Jornal do Sindsprev/RJ – Entre as polícias mais violentas do Brasil está a PM da Bahia, governada pelo PT, o que mostra ser a barbárie policial um problema mais amplo que a diferença entre direita e esquerda. É por isto que o Movimento por Reparação dos Povos Negros e Indígenas reivindica a fundação de um outro tido de Estado para o Brasil?

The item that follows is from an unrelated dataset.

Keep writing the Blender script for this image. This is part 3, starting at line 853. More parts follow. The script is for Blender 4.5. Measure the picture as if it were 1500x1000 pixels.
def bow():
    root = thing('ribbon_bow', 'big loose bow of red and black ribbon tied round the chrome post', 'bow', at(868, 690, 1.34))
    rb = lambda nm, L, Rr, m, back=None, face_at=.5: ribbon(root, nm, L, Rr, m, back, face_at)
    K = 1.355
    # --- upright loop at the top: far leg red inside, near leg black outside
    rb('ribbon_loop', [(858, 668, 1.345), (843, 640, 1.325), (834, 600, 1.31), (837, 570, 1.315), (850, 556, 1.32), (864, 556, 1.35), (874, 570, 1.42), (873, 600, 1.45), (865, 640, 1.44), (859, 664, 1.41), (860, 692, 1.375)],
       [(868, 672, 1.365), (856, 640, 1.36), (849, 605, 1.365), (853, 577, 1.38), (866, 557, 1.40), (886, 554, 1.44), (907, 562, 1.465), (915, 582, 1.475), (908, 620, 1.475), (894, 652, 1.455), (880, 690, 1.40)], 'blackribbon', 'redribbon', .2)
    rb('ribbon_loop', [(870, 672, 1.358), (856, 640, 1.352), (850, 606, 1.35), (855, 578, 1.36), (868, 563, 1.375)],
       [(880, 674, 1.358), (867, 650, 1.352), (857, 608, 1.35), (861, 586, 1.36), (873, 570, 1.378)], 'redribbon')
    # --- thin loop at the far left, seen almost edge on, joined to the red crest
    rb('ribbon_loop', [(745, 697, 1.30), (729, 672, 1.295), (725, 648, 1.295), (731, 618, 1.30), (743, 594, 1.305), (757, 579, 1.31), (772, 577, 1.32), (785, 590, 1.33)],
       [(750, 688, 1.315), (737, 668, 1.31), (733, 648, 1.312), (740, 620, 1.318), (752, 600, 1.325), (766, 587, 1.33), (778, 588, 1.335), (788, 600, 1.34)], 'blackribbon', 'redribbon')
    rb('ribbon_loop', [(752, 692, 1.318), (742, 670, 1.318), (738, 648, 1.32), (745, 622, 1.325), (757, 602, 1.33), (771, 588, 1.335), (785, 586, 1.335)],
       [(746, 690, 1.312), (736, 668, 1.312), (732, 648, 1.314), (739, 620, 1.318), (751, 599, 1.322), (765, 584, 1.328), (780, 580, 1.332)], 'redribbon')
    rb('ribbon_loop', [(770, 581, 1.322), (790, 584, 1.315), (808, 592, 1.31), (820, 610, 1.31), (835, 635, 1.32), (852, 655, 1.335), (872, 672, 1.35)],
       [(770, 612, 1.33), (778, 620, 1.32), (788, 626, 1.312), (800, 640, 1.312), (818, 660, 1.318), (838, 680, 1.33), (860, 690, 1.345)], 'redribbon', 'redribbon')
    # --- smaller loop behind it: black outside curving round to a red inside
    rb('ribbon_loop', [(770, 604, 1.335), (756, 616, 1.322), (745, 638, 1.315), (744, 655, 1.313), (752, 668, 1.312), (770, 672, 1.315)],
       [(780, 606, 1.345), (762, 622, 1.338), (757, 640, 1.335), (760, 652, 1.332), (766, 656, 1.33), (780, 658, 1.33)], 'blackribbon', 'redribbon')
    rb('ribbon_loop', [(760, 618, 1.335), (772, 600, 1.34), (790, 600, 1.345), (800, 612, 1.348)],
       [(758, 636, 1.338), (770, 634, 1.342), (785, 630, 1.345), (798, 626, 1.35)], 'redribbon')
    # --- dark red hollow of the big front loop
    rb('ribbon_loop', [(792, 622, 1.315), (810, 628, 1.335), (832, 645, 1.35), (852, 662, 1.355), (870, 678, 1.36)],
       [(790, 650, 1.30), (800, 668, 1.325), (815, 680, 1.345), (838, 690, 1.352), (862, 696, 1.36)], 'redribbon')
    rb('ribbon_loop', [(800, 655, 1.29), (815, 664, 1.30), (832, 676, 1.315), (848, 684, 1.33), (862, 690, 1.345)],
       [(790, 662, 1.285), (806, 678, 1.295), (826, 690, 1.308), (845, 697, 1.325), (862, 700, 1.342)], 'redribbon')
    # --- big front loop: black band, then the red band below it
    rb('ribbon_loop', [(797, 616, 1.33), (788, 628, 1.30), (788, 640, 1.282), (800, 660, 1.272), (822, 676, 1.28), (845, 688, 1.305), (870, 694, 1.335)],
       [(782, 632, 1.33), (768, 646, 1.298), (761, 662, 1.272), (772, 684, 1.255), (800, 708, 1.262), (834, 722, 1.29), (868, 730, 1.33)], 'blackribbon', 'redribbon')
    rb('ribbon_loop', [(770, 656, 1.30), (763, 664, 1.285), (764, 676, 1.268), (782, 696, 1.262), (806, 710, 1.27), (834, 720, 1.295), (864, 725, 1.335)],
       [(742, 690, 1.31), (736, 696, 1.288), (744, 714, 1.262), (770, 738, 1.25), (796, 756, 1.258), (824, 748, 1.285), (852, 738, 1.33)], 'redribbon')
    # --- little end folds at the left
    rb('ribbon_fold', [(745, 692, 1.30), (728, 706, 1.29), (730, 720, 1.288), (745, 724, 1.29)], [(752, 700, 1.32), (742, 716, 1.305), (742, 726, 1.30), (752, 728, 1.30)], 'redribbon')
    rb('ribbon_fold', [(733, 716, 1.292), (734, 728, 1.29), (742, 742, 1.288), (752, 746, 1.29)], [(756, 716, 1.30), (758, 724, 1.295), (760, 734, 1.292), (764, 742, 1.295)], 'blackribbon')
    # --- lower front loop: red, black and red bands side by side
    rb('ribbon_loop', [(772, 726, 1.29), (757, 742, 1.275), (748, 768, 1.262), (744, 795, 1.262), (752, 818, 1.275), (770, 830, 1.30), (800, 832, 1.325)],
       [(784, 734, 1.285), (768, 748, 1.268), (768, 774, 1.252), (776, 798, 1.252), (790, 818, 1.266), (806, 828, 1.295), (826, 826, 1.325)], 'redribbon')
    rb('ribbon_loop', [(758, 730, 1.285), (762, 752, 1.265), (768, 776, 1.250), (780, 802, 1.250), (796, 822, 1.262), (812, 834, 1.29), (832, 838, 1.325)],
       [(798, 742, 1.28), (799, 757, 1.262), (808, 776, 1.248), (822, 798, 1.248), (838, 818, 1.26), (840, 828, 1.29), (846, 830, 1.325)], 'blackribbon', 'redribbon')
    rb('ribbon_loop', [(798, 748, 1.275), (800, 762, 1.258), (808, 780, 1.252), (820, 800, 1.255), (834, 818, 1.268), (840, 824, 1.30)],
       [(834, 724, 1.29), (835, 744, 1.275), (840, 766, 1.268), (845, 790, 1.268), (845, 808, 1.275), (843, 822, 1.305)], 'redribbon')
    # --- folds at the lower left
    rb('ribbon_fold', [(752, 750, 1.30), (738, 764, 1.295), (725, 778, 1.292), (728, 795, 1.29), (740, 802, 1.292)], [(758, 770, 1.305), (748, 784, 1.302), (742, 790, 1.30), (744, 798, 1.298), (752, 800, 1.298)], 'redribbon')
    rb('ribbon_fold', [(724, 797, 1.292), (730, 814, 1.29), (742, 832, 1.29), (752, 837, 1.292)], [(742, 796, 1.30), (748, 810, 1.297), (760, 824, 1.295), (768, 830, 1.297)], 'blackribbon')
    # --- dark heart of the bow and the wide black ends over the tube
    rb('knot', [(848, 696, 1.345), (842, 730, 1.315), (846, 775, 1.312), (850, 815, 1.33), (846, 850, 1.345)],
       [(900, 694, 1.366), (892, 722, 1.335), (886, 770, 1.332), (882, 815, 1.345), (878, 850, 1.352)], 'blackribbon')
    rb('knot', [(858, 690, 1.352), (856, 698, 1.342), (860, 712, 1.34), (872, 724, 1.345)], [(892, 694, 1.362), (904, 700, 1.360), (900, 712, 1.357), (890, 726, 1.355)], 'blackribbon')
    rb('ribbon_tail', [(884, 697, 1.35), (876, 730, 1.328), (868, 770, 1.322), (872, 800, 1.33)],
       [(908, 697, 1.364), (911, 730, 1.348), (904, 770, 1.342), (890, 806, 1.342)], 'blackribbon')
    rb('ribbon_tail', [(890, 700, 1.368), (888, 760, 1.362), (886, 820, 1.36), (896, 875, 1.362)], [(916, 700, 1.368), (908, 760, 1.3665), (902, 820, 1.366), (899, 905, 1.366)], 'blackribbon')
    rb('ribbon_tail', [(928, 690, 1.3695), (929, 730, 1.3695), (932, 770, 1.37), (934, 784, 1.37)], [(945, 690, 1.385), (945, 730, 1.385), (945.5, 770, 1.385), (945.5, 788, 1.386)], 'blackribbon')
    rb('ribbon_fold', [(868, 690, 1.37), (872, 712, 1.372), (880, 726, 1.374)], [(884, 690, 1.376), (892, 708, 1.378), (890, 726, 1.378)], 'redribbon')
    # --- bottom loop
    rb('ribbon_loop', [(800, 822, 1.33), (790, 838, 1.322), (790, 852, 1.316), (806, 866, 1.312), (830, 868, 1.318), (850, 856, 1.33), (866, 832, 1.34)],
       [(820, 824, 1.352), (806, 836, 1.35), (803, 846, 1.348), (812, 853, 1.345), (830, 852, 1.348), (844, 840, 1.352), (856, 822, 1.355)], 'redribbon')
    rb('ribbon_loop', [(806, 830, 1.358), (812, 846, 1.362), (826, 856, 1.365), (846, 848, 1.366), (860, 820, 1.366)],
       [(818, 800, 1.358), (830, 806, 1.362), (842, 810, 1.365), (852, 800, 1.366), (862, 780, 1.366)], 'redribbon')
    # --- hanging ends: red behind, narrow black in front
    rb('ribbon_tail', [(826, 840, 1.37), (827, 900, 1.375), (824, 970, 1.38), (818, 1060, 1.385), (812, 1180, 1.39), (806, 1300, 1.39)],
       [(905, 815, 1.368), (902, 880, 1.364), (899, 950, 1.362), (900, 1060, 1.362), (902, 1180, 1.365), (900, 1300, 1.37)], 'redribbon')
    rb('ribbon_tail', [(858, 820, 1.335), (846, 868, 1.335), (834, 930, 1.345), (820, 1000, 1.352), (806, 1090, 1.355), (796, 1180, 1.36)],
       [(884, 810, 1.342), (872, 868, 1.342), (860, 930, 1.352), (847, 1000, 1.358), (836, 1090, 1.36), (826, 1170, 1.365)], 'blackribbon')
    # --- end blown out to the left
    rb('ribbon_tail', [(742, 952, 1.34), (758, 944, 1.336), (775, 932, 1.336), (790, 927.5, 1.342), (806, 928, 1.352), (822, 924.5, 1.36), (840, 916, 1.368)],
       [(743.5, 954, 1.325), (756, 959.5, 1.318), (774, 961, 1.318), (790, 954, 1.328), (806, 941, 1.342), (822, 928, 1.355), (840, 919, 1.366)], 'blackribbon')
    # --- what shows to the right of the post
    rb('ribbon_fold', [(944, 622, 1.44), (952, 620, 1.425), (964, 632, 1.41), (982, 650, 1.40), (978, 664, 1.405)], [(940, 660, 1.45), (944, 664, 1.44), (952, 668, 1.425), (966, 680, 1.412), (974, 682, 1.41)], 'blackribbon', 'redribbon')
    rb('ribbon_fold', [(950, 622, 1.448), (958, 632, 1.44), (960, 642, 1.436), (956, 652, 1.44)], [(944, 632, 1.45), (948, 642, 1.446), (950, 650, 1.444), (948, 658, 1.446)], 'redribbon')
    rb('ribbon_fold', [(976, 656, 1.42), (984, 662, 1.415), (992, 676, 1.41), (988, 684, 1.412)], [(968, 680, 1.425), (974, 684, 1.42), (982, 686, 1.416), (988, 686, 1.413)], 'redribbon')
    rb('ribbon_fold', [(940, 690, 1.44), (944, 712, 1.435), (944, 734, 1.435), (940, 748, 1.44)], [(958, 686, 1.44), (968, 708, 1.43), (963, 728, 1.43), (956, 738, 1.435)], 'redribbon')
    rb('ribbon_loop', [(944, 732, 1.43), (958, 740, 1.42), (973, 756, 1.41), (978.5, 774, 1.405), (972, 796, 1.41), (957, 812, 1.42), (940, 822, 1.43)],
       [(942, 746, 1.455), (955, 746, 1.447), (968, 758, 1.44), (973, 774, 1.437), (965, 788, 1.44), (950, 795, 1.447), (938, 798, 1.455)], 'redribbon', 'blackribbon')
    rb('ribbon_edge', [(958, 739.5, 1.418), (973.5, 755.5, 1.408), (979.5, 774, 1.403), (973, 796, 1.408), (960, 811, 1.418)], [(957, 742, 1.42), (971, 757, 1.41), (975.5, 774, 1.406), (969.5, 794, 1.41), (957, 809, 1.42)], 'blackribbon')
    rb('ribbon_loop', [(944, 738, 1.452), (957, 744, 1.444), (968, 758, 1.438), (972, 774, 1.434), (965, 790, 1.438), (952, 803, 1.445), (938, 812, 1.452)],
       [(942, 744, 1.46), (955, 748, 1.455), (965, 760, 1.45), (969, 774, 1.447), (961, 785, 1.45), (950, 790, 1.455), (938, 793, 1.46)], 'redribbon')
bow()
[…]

Osvaldo Mendes – vejamos o caso da Bahia, que é uma pequena África no Brasil, uma verdadeira diáspora negra. Infelizmente, para o Estado brasileiro, a Bahia é vista como um grande quilombo a ser exterminado. Por isto que precisamos de um grande projeto político do povo negro para o Brasil, um projeto que nós, do Movimento de Luta pela Reparação Histórica para os povos negro e indígena, vimos ser debatido na III Conferência Mundial Contra o Racismo, Discriminação Racial, Xenofobia e Intolerâncias Correlatas, realizada em setembro de 2001, em Durban, África do Sul, com mais de 16 mil participantes de 173 países.
Jornal do Sindsprev/RJ – mas por que reparação histórica?
Osvaldo Mendes – a reparação histórica é pelos crimes cometidos contra a humanidade num determinado período da história. E esses crimes são o crime de escravidão, do tráfico transatlântico, do colonialismo em África e do colonialismo nas américas. Crimes imprescritíveis porque são crimes da história. Assim, os países que cometeram esses crimes, como o Brasil, têm que reparar os povos negros e indígenas. E somos nós, negros e indígenas, que vamos dizer quais e como serão feitas as reparações históricas. Não serão os governos e estados que nos dirão isto. Dessa maneira, propomos a reorganização do Estado brasileiro em outras bases, ou seja, um Estado que efetivamente represente todos os povos que compõem a nação, como negros, indígenas, ciganos e judeus, entre outros. Reivindicamos isto porque, na realidade atual, o Estado só representa os brancos, e é por isto que o Estado se nega a fazer a demarcação de terras para os indígenas e quilombolas. A reorganização do Estado é necessária para construção da nossa identidade como povo. Precisamos de uma nação inclusiva e que represente todos os povos existentes nela. Este projeto foi elaborado e escrito por Eustáquio Rodrigues e Iedo Ferreira, dois grandes militantes desta causa. É o projeto político do povo negro para o Brasil.